Au fil des jours et des répressions, les appels à manifester de la coalition Wakit Tama trouvent de moins en moins de répondants au Tchad. La manifestation annoncée pour ce mercredi 19 mai n’a pas eu l’envergure souhaitée par les organisateurs, dispositif militaire oblige.
À N’Djamena, ce mercredi 19 mai 2021, ce n’était pas la grande mobilisation pour les responsables de Wakit Tama qui, après les événements du 27 avril puis du 8 mai, avaient choisi cette nouvelle date pour manifester et protester contre le Conseil militaire de transition (CMT). Et pour cause, les nouvelles autorités tchadiennes n’entendent laisser aucune marge de manœuvre à la coalition d’organisations de la société civile, de syndicats et de partis politiques de l’opposition. Tôt le matin ce mercredi, un dispositif militaire impressionnant, composé de « bérets rouges », avait été déployé dans la capitale tchadienne, principalement dans les 6ème, 7ème et 9ème arrondissements considérés comme très favorables à l’opposition.
Contrairement aux propos tenus par Younous Mahadjir, vice-président de l’Union des syndicats du Tchad, une organisation membre de Wakit Tama, qui, le 11 mai dernier affirmait ceci : « Nous sommes déjà habitués, mais nous n’allons pas lâcher parce qu’il y a la répression. Nous nous attendons à cela, cela fait déjà plusieurs semaines que nous avons lancé ces actions, nous n’allons pas nous taire, nous continuerons à marcher jusqu’à ce qu’il y ait changement comme on le souhaite », le dispositif militaire a bel et bien dissuadé les manifestants qui ne sont pas sortis nombreux. Certes, des manifestations ont été observées dans certains quartiers, avec des pneus et quelques drapeaux français brûlés. Mais il est clair que ce n’était pas la grande mobilisation à N’Djamena où il y aurait tout de même eu au moins 17 personnes arrêtées. En revanche, dans le sud du pays, le mouvement a été mieux suivi, mais avec des arrestations à la clef, là aussi.

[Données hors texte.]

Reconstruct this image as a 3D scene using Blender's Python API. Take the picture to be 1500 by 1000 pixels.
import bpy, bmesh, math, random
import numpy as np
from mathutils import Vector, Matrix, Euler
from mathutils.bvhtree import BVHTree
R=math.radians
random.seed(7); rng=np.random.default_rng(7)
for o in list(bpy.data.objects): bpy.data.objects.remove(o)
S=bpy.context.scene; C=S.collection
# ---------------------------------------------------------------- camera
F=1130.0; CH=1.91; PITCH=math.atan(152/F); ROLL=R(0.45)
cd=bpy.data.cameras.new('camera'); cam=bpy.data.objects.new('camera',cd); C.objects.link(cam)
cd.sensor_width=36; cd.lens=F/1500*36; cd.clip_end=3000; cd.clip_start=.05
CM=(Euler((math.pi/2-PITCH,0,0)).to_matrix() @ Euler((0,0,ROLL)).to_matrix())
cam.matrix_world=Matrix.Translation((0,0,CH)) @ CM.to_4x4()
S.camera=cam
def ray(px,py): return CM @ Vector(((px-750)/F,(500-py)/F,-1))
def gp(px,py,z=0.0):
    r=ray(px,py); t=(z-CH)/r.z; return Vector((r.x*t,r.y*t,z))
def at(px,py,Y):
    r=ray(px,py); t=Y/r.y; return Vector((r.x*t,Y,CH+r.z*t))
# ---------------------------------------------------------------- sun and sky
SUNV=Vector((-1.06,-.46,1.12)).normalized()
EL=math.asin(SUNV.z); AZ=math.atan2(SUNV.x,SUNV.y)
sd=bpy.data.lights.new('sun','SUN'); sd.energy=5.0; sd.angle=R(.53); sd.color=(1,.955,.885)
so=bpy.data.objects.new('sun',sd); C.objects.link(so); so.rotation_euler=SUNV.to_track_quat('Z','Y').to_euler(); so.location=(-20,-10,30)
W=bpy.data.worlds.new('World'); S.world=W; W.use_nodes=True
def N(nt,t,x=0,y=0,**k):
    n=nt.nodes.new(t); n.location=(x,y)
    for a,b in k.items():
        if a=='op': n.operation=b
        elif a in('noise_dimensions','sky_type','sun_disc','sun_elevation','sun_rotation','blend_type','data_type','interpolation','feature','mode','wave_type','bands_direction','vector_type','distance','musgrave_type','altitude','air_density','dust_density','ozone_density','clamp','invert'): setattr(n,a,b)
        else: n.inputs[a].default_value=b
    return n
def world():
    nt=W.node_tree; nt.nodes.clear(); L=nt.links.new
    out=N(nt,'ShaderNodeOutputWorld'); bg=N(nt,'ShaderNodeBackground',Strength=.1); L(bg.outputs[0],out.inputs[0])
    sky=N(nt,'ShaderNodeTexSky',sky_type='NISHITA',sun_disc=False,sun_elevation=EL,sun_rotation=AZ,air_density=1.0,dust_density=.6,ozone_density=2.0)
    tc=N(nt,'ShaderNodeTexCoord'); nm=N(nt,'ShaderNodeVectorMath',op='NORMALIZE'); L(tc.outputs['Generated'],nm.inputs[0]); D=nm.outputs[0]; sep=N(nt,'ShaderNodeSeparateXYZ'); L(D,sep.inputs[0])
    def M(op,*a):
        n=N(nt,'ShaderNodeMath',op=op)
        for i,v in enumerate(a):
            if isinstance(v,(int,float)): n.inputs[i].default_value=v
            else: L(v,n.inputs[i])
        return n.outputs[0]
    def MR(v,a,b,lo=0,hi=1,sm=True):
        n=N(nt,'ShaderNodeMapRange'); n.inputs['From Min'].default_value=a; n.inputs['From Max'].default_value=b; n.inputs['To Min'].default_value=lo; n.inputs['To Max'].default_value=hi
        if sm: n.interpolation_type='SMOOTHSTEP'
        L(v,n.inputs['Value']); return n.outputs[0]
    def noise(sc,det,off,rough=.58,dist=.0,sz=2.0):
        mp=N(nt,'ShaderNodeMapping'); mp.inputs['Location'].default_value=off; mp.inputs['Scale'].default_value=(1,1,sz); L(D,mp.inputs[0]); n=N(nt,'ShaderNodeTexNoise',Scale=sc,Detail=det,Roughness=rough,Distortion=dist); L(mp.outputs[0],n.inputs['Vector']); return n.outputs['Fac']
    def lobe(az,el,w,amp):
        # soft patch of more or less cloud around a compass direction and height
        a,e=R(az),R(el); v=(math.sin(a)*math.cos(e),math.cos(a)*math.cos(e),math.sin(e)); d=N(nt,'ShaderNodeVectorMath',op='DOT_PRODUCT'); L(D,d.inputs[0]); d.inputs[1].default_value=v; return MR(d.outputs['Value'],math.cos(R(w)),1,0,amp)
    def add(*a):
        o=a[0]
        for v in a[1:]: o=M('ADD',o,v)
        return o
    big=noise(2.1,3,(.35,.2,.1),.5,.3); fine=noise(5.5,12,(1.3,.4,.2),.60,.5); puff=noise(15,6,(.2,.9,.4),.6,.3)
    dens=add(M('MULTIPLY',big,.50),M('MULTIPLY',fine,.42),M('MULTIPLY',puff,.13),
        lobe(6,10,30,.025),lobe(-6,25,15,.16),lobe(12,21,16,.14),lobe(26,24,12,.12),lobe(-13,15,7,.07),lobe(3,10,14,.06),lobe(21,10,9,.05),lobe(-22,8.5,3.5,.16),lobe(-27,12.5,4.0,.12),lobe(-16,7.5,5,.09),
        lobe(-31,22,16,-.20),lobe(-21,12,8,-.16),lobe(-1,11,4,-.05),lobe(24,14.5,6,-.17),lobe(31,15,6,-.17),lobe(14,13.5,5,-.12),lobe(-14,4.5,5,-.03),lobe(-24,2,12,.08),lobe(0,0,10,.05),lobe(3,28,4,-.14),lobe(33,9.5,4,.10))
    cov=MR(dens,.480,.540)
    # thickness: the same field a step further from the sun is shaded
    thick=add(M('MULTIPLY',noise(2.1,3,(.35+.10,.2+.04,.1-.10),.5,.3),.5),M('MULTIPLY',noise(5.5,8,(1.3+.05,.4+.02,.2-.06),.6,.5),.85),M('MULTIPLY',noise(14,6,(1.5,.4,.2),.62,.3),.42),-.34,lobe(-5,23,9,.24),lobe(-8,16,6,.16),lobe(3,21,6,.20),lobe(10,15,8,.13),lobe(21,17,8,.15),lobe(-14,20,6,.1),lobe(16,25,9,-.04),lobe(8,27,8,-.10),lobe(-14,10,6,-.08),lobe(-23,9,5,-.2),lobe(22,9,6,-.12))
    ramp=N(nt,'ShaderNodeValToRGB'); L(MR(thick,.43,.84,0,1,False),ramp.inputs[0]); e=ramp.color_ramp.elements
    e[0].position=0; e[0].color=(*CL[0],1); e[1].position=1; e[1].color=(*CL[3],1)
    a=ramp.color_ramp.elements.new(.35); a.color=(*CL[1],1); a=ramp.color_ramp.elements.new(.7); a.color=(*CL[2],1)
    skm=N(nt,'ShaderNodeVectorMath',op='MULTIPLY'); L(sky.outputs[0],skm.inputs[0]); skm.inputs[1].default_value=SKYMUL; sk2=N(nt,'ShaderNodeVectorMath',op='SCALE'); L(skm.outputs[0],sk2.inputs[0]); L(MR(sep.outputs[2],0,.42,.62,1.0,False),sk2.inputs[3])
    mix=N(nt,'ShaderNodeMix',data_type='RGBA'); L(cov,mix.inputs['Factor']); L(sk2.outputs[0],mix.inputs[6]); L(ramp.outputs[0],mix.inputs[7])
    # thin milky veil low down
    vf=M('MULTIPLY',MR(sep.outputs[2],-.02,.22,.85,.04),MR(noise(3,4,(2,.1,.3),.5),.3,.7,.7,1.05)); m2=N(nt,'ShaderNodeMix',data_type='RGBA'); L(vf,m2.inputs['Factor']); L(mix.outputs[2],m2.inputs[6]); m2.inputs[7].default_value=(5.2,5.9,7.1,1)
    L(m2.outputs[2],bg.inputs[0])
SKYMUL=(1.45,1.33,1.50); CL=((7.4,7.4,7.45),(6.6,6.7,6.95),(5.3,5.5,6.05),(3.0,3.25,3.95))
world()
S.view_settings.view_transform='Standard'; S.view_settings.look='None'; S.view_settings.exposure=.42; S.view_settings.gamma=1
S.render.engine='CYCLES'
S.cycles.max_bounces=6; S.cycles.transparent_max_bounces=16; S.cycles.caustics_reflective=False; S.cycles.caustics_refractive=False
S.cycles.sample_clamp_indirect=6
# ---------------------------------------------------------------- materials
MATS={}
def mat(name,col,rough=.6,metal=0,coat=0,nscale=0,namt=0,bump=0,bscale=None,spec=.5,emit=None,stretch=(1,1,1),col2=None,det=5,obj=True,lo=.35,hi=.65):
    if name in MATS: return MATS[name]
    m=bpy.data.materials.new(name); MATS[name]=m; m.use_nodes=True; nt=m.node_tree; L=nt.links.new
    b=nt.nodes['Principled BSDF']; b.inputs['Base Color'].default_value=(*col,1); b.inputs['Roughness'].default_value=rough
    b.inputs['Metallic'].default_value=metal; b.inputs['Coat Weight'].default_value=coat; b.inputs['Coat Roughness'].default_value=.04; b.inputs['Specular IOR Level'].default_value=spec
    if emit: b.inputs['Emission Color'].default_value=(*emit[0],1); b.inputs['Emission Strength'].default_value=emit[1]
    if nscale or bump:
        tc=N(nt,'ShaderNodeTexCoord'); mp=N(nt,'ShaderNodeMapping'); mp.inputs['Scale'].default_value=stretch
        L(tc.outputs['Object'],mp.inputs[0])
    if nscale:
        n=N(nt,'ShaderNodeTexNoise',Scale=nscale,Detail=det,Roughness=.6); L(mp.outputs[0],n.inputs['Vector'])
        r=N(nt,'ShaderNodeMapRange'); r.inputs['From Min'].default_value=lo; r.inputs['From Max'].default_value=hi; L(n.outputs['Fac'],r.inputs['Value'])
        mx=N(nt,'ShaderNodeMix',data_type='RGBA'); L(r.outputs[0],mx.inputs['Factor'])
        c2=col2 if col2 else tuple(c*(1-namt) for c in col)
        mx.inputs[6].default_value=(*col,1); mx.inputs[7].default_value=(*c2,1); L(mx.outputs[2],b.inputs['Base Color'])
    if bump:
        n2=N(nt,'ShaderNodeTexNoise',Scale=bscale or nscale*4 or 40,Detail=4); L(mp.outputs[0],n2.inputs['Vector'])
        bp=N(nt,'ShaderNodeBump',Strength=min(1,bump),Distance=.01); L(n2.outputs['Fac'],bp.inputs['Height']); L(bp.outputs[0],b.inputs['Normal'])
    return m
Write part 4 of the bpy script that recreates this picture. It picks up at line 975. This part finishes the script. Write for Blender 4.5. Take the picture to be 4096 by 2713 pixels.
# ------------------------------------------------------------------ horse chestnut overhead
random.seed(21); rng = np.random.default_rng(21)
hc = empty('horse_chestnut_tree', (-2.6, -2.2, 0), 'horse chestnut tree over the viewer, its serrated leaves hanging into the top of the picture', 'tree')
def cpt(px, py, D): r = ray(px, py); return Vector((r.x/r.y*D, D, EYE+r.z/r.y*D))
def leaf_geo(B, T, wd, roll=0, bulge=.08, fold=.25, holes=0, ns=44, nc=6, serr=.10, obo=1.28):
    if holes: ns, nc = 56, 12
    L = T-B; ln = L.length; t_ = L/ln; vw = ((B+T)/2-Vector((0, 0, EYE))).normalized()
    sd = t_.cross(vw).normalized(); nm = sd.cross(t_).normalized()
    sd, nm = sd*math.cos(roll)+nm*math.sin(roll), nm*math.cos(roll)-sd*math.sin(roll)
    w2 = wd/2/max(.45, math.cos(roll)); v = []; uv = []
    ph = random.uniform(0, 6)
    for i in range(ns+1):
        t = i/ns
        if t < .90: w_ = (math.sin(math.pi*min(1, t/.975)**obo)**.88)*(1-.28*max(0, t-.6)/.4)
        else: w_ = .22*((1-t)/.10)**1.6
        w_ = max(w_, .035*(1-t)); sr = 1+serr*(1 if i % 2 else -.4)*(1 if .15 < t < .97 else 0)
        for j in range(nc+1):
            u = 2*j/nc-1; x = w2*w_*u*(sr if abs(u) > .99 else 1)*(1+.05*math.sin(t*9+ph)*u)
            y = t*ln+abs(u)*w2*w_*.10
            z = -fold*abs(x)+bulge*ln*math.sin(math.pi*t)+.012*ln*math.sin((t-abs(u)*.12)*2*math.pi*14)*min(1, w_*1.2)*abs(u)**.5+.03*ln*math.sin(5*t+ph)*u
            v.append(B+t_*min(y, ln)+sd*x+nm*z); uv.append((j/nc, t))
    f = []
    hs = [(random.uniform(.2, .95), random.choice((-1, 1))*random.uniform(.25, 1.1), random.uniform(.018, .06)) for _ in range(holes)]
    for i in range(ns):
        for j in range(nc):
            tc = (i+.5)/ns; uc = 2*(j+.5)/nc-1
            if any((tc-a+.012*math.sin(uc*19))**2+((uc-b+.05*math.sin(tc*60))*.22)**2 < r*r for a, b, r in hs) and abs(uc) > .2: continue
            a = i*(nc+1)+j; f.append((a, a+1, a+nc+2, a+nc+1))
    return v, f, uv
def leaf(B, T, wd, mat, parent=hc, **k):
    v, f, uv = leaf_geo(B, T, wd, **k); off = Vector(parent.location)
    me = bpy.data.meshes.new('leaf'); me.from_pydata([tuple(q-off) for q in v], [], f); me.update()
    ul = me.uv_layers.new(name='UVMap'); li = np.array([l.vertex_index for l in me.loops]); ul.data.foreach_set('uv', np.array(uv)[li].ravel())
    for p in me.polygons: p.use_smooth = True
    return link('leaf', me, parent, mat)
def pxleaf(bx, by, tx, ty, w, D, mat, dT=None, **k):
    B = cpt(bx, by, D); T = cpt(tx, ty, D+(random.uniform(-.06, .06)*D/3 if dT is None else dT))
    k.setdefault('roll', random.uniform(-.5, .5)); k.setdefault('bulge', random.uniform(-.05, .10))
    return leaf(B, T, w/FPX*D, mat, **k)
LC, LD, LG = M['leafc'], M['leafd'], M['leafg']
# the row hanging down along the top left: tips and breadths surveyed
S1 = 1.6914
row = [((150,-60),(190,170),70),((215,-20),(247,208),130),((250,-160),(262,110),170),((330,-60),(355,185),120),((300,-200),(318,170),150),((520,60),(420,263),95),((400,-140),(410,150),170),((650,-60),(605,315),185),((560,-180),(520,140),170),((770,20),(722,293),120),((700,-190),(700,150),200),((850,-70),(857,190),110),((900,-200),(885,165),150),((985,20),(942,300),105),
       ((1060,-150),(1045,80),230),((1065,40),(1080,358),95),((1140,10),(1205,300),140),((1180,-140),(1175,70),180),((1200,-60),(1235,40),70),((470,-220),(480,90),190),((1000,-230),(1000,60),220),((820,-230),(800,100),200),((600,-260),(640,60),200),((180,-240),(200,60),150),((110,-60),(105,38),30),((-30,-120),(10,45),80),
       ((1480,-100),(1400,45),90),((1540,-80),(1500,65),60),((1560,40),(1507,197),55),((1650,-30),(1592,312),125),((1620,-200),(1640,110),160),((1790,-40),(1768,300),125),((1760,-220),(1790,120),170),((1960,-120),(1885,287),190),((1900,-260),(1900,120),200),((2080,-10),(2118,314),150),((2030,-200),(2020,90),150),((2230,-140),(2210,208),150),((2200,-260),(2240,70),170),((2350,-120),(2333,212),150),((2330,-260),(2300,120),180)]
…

Le combat du pot de terre contre le pot de fer
La lutte que mène la coalition Wakit Tama contre le régime de N’Djamena semble très déséquilibrée. En effet, à chaque appel à manifester de la coalition, le CMT déploie le matériel de guerre. Lors des manifestations du 27 avril, les organisateurs ont dénombré au moins 15 morts et plus de 700 arrestations. Le 8 mai, même schéma : nouvel appel à manifester, nouvelle répression des forces de l’ordre. Ce 19 mai était le troisième rendez-vous, manqué, puisque la mobilisation n’a pas été à la hauteur de ce qu’auraient souhaité les organisateurs.
Dans ces conditions, Wakit Tama ne devrait-il pas changer son fusil d’épaule et revoir sa stratégie de lutte ? Puisque les militaires au pouvoir au Tchad ne semblent connaître que la méthode de la force, et ne s’en cachent d’ailleurs pas : « On a voulu autoriser mais, eux, ils se sont radicalisés. Ils veulent l’affrontement avec nous. S’ils veulent l’affrontement, ils l’auront », avait déclaré Abdramane Koulamallah, porte-parole du gouvernement tchadien, à la veille des manifestations du 8 mai.
Aller à l’affrontement avec un pouvoir qui a la gâchette facile contre des manifestants non armés, c’est le combat du pot de terre contre le pot de fer. Si Wakit Tama veut continuer la lutte et espérer avoir gain de cause, alors ses responsables devront trouver une stratégie autre que celle des manifestations de rue qui exposent les militants aux canons d’une armée qui n’hésite pas à s’en servir comme si elle avait affaire à des rebelles. Ceci d’autant plus qu’avec l’entrée au gouvernement de certains partis de l’opposition qui en étaient membres, la coalition a quand même perdu quelques plumes.